I've now got to a point where I'm almost comfortable, I know that I can squash a fair amount of information into my head in a relatively short period of time. I know that I've got a pretty solid framework in my head of legal concepts and principles on which to hang the different ideas, I also know a few memory techniques that allow me to memorise case names and details relatively quickly. So I must reluctantly admit that it's became a bit of a process, but maybe that's a part of what law schools are designed to teach us. I'm thinking a big part of the law school, or even the general university experience is about learning more than just the 'black and white' aspects of your subject.

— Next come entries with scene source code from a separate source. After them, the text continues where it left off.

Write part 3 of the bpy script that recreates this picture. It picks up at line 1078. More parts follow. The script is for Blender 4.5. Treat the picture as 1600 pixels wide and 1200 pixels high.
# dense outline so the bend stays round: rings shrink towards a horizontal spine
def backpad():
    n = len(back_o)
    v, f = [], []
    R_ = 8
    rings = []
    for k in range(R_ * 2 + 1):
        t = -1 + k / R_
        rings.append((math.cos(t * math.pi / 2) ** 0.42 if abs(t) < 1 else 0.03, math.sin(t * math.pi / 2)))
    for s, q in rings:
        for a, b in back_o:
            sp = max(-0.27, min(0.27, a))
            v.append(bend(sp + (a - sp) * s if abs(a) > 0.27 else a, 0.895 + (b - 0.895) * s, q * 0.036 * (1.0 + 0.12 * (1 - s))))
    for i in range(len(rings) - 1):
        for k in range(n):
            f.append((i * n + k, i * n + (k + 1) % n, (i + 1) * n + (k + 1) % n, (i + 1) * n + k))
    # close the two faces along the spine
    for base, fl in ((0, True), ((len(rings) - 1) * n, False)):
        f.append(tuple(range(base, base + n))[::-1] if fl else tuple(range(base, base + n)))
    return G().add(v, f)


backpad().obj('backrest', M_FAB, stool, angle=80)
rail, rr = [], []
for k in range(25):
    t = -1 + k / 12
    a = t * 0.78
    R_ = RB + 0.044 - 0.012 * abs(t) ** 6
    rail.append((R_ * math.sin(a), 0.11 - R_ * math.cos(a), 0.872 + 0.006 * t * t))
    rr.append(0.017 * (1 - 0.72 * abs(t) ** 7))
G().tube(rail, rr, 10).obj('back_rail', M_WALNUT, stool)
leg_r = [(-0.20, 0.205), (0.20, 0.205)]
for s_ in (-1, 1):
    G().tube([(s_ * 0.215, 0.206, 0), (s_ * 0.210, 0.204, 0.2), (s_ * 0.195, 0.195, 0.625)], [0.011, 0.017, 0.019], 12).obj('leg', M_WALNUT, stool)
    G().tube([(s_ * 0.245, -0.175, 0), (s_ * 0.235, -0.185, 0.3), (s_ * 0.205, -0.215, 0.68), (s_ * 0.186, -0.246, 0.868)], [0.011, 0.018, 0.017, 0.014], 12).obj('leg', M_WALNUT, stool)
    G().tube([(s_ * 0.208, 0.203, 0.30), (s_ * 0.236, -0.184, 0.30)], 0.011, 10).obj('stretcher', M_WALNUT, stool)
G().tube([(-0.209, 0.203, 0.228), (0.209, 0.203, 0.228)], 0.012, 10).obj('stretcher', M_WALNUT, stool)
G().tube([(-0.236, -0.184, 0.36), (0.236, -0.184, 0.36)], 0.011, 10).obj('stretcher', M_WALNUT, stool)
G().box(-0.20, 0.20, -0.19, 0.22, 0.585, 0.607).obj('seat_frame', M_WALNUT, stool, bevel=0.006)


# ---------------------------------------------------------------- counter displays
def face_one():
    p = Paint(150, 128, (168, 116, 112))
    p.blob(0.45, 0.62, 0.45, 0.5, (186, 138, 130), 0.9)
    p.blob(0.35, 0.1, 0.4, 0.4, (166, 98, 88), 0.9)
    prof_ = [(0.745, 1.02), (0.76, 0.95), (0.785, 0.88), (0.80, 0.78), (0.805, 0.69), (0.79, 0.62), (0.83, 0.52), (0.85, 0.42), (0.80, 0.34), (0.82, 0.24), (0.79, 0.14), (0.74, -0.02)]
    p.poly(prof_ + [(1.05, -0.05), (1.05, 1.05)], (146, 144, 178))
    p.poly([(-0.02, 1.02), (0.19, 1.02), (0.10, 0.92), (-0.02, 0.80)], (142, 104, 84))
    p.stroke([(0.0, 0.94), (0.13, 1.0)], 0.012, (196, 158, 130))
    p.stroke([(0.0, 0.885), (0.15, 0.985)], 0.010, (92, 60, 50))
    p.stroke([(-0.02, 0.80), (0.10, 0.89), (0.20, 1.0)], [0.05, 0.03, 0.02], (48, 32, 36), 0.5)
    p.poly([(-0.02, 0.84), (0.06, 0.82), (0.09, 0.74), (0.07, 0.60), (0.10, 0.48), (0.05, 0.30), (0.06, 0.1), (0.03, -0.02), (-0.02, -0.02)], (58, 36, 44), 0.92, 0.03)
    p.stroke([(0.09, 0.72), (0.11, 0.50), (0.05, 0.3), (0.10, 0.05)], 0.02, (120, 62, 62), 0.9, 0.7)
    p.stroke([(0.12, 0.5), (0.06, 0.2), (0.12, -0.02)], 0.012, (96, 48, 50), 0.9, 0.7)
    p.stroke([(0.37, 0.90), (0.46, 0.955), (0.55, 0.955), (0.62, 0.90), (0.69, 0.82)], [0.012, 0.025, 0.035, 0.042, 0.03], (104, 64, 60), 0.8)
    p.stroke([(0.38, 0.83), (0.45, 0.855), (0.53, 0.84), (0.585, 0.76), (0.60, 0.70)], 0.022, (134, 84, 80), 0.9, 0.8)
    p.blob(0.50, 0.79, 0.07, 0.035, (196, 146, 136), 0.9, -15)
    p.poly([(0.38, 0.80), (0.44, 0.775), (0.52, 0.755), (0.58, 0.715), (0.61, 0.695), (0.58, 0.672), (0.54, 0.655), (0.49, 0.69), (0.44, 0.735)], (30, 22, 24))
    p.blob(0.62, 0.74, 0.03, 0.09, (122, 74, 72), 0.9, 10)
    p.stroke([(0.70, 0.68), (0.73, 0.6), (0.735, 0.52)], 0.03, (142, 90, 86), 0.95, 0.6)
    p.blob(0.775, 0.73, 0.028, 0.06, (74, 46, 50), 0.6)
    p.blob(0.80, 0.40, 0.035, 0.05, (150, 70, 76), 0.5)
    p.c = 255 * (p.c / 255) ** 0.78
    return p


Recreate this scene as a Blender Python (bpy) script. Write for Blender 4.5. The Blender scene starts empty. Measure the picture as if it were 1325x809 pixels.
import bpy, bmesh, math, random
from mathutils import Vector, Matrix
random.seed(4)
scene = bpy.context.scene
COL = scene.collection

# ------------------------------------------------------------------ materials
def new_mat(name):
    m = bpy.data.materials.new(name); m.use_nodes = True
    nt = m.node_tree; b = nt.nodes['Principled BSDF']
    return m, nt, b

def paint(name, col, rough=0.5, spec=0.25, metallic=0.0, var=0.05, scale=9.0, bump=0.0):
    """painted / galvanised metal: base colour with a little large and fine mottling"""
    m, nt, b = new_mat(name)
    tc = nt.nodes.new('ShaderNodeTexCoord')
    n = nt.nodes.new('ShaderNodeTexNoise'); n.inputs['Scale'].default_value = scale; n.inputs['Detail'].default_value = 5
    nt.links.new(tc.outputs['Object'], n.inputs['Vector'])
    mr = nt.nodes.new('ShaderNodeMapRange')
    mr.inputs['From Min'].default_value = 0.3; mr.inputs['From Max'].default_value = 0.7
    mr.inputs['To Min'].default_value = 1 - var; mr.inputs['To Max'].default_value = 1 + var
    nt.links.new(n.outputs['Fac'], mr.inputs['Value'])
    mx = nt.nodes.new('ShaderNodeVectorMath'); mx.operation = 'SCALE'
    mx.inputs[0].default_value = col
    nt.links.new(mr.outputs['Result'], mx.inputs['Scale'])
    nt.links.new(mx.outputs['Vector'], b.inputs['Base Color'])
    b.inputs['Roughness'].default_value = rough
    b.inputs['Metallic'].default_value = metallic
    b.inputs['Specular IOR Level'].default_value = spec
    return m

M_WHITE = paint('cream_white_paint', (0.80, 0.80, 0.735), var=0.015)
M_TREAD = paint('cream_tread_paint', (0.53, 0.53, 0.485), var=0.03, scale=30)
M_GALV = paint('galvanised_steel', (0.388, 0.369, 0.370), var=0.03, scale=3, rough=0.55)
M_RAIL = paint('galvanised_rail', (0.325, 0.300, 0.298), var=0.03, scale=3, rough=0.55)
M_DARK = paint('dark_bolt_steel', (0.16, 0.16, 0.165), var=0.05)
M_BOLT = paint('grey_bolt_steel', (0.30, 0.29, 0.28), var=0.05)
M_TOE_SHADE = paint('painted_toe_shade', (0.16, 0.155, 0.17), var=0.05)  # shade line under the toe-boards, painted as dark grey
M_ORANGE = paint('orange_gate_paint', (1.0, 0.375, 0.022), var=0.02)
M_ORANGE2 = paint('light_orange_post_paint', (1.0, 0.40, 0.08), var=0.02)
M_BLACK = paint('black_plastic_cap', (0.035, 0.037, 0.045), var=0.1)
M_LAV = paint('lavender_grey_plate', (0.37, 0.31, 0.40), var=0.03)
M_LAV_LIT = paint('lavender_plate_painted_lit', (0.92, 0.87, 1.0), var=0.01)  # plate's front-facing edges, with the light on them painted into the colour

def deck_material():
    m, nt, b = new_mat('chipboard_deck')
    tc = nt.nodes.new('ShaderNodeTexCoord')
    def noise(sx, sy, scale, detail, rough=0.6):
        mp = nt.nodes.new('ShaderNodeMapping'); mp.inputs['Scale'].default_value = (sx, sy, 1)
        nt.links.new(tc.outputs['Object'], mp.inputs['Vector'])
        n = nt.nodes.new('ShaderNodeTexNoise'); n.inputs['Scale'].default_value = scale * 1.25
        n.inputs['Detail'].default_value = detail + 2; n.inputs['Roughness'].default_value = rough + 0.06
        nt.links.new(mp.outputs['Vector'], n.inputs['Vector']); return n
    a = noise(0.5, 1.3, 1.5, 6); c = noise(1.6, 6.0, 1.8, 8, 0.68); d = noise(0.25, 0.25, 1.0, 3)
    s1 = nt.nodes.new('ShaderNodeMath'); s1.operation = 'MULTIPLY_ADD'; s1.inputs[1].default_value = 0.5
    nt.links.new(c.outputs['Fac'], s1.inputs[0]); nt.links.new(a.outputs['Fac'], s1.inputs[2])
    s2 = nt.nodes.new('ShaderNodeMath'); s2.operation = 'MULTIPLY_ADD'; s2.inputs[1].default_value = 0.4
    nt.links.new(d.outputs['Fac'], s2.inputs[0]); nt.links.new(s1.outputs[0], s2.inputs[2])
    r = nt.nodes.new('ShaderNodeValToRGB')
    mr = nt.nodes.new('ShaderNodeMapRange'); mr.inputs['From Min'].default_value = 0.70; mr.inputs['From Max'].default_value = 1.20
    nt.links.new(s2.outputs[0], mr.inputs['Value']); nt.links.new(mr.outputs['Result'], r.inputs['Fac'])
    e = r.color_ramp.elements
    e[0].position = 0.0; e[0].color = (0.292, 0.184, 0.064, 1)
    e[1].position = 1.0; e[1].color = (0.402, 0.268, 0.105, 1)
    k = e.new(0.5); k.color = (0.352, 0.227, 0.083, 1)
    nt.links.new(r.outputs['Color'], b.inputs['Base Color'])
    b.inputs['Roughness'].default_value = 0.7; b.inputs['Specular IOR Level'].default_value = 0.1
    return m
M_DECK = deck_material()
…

I now feel like I've learned some real skills, how to use my mind, commit things to memory with relative ease, to process information quite quickly and manipulate ideas and concepts, maybe that's what the eduction's all about. Learning skills and developing your mind seems to me to be every bit as important as learning the substantive elements of my course. Now I can absolutely see where my friend was coming from when he was talking about studying and learning, it is a process, a series of techniques, a skill-set, and far from being a bad thing I embrace it. Without that process and skill set, I wouldn't stand a chance of passing my upcoming exams or getting through my next moot, which I'm excited to say is the final of the my university's competition, held at the High Court in Glasgow. 

I'd ask you to wish me luck but I think luck's got precious little to do with it . . . .

Sunday, 15 April 2012

The paper free project: How'd it go??

So, here I am, 3 weeks away from my exams, just won the semi-final of the internal mooting competition and as yet I haven't printed a single piece of paper for Uni, (the only exception being the bundles of authorities which I've had to submit to my judges in a moot). The question is, would I consider my paper-free semester as having been a success? will I be doing it again? and was it difficult to maintain the commitment to being paper-free. 

Well, first comes the confession . . . . I broke one of my rules . . . . I deserve a slap on the wrists. A change in personal circumstances has saw me in a position where I now have to spend a lot more of my life commuting, which in turn means I've not been spending all the quality time that I had planned in the library. I'm sad to say, I folded, I bought some books, which made it a lot easier to study from home. Aside from that I've been paper free, I've not printed off any class handbooks, not written anything on paper and not printed anything  out. My wee net-book has followed me to every class, tutorial, moot and study session and has been more than enough, not to mention much less cumbersome than paper.  

I've used a few fantastic programs which have helped me out massively:

1. Evernote - a brilliant cloud based piece of note-taking software

2. Sugarsync -another cloud service which synchronises folders form my netbook with folders on my home pc, my android phone and on-line account. 

Combined with my wee netbook, android phone and home pc, Evernote and Sugarsync have been perfect. One of the big bonuses about using evenrote is that it allows me to make audio recordings of my lectures using my phone and save the audio files into the typed notes I've taken, great for revision. Also if like me you don't mind sharing, you can email a copy of your lecture notes to anyone from within evernote, dynamite for the times when your study buddy misses a class.  

So, has it been a success? yes definitely!
Would I do it again? absolutely! 
Was it difficult to maintain the paper-free commitment? Not at all, after the first few weeks it became second nature. 

I'd highly recommend that anyone interested in grossly simplifying their lives, take the time to learn how to properly use a few cloud based systems like evernote and sugarsync, learn to type and get over the fear of reading from a screen. I've found the whole process quite liberating and am highly unlikely to ever go back!